Not at all. I was so fixated on doing well and improving my lot in life, away from the toils
of life that plagued my parents and los de abajo (the underclass). Every day involved a discovery and I was committed to explore every venue of those discoveries. In after-years, recounting those discoveries to others I jest that I discovered the Periodic Table in my chemistry class and no one gave me credit for it. Consciousness of the profound effect of the GI Bill came as I progressed professionally.
Do you think the GI Bill’s grass roots origin contributed to its effectiveness?

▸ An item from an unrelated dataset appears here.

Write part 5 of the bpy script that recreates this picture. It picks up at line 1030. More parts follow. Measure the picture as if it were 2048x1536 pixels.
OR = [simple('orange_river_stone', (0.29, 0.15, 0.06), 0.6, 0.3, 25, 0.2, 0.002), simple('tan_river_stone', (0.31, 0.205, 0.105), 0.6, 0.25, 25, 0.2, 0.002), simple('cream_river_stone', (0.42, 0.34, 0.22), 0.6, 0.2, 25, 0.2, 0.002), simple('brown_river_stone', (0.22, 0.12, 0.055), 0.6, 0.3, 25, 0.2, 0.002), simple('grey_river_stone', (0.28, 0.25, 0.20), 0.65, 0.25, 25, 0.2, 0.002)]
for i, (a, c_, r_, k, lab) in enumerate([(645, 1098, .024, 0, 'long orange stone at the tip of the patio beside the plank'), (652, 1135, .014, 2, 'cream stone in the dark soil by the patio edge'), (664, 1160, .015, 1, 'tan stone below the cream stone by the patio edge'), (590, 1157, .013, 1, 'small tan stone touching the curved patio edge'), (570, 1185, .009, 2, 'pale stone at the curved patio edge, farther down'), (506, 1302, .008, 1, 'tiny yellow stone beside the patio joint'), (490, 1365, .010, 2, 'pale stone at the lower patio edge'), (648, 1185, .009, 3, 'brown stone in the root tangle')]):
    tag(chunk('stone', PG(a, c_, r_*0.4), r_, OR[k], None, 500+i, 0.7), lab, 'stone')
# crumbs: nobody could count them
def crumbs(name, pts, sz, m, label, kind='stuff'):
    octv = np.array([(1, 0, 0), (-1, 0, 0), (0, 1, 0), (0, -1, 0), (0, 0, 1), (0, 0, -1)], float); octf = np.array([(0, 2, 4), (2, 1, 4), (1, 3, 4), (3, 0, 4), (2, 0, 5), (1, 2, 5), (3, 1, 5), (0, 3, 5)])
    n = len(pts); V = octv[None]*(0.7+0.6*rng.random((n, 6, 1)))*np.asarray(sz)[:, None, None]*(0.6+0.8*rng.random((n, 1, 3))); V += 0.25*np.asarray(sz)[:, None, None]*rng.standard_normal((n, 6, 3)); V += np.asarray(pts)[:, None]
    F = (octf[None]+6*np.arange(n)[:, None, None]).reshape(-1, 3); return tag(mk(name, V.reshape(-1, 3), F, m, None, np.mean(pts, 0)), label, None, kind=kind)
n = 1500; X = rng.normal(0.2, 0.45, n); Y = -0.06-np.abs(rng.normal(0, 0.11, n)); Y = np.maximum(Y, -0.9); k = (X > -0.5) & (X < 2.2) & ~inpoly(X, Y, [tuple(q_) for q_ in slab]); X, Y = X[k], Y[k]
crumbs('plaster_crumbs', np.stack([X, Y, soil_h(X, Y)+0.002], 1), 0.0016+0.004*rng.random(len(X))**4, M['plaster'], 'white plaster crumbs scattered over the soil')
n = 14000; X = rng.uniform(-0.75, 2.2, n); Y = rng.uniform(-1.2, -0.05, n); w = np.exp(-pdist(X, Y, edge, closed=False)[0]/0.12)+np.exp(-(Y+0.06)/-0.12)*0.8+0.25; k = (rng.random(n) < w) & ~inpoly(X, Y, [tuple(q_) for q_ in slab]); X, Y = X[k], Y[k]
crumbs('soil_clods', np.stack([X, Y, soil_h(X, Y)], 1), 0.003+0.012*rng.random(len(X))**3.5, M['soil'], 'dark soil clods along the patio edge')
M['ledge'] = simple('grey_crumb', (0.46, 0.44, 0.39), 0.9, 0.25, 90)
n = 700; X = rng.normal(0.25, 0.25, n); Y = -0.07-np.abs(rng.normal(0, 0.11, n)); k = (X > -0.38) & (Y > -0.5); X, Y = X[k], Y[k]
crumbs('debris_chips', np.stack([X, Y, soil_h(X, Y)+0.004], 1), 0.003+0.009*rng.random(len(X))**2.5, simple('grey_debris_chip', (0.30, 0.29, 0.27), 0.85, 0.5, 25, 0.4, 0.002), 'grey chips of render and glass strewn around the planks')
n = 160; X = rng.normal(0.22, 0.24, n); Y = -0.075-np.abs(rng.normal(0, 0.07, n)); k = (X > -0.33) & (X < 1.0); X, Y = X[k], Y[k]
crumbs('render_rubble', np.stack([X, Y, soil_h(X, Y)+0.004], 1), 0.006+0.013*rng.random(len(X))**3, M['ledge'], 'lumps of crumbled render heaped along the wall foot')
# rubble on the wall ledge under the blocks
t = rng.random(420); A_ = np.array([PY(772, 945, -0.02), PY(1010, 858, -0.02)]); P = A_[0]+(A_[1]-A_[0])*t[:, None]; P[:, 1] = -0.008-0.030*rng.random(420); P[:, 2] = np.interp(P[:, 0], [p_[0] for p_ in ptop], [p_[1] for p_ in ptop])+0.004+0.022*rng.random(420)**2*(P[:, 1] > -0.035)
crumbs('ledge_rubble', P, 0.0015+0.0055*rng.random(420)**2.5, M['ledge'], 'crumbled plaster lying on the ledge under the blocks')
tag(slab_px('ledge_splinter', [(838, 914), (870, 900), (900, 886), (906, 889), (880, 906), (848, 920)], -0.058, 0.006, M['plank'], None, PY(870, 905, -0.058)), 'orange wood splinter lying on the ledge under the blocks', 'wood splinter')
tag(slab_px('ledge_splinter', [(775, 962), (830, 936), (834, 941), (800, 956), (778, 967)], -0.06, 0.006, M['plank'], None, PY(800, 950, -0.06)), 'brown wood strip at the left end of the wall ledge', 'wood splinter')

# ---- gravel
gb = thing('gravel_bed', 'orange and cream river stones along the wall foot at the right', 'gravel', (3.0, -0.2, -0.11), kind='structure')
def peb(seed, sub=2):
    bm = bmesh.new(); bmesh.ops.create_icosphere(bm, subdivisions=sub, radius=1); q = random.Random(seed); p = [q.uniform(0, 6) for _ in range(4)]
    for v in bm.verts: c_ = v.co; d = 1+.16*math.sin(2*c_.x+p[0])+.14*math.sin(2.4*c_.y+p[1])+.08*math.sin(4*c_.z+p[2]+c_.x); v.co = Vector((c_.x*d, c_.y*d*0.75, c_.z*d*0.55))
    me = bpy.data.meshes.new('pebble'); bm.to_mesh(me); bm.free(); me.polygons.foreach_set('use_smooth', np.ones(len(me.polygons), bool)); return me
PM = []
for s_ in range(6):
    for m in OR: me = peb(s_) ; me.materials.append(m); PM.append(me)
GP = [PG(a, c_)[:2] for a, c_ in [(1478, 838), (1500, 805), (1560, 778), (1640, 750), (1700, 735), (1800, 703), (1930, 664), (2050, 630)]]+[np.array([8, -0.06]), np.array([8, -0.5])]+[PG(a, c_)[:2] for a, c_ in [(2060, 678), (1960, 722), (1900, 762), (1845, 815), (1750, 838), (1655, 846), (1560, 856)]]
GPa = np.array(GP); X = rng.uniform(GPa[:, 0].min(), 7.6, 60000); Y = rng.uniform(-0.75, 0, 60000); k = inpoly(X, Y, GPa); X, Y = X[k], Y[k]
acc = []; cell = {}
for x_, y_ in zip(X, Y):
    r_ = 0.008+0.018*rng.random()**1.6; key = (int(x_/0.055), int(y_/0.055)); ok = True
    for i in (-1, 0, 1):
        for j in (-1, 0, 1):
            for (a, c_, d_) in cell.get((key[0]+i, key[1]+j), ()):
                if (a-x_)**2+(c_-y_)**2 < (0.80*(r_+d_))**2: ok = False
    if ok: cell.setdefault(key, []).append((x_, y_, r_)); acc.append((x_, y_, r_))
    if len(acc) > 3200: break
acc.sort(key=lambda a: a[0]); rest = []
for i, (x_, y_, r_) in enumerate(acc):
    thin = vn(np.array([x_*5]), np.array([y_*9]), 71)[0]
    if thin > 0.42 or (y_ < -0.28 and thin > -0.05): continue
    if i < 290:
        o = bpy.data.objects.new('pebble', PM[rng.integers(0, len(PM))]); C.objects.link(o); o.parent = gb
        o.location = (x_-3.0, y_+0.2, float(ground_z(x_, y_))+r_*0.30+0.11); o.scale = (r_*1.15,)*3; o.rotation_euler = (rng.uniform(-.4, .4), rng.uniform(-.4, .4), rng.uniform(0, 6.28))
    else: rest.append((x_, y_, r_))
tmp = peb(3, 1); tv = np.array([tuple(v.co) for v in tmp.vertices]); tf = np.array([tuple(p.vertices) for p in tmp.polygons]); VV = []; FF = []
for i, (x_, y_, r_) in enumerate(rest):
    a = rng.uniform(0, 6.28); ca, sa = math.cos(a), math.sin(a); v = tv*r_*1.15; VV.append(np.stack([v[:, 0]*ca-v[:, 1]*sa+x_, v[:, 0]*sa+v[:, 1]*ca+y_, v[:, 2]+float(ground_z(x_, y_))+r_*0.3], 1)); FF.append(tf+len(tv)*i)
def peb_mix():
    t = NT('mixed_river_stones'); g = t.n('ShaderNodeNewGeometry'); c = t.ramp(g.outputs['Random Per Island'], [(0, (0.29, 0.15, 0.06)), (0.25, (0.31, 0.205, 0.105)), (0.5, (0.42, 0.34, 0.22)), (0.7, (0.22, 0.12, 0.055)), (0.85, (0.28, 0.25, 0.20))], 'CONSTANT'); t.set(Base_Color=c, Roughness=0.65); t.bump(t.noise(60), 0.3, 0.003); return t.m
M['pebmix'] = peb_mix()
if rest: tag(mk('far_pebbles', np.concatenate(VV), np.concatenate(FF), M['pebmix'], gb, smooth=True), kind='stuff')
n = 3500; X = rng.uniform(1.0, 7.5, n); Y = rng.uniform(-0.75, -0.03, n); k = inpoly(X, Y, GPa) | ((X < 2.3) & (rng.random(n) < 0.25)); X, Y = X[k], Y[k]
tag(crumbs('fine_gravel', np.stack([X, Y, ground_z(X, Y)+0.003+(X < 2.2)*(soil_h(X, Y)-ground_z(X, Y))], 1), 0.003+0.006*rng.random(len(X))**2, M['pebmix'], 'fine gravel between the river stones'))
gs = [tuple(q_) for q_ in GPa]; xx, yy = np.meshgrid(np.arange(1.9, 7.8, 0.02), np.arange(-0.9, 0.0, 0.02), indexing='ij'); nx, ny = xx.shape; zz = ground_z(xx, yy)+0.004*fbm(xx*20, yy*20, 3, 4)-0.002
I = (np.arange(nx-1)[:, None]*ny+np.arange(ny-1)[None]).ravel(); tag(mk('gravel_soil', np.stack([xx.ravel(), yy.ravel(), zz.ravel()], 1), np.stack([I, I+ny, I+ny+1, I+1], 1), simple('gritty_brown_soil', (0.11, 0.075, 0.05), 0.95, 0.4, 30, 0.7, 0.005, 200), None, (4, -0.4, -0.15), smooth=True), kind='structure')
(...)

No, though I wouldn’t discount it. What contributed to the effectiveness of the GI Bill was the steadfastness of the GI’s, their eyes on the prize. It would be decades in the future before the effectiveness of the GI Bill would be realized, decades of GI Bill veterans applying skills gleaned from the experiment of the GI Bill to the challenges of life and recognition of how we acquired those skills.
What made the GI Bill so effective?
Not because it was an entitlement, but because it was a challenge of equal proportions to the war. I was not going to be done in by the challenge, not especially as a Mexican and the history of that term in the United States.
What did the GI Bill do for America?
It re-articulated the meaning of democracy and significance of the term American. Moreover, it inculcated the pride of self and the injunction of service to the nation—in its promise to its people.
What might have become of you professionally, if not for the GI Bill?
Given that I had only completed one year of high school, my future lay in the vicissitudes and hardships of the labor class, toiling in jobs of last resort or the back-breaking work of the steel mills and coal mines. Work is work and I’ve never demeaned it.
What would have become of the U.S. if not for the GI Bill?
The GI Bill was not a panacea. The human spirit is spectacular in its confrontations with life. Long before the GI Bill, the United States had transformed its imagination and vision into realities that furthered the promises of its Constitution. Every advance challenged the status quo—if we can think it, we can do it.
Through thick and thin, Americans of all classes and hues have forged futures against all odds and prevailed. As a national exemplum The GI Bill emerged at a propitiously historic moment. The after-wash of that historic moment is still with us. We must be judicious in preserving its continuation and like-minded exempla.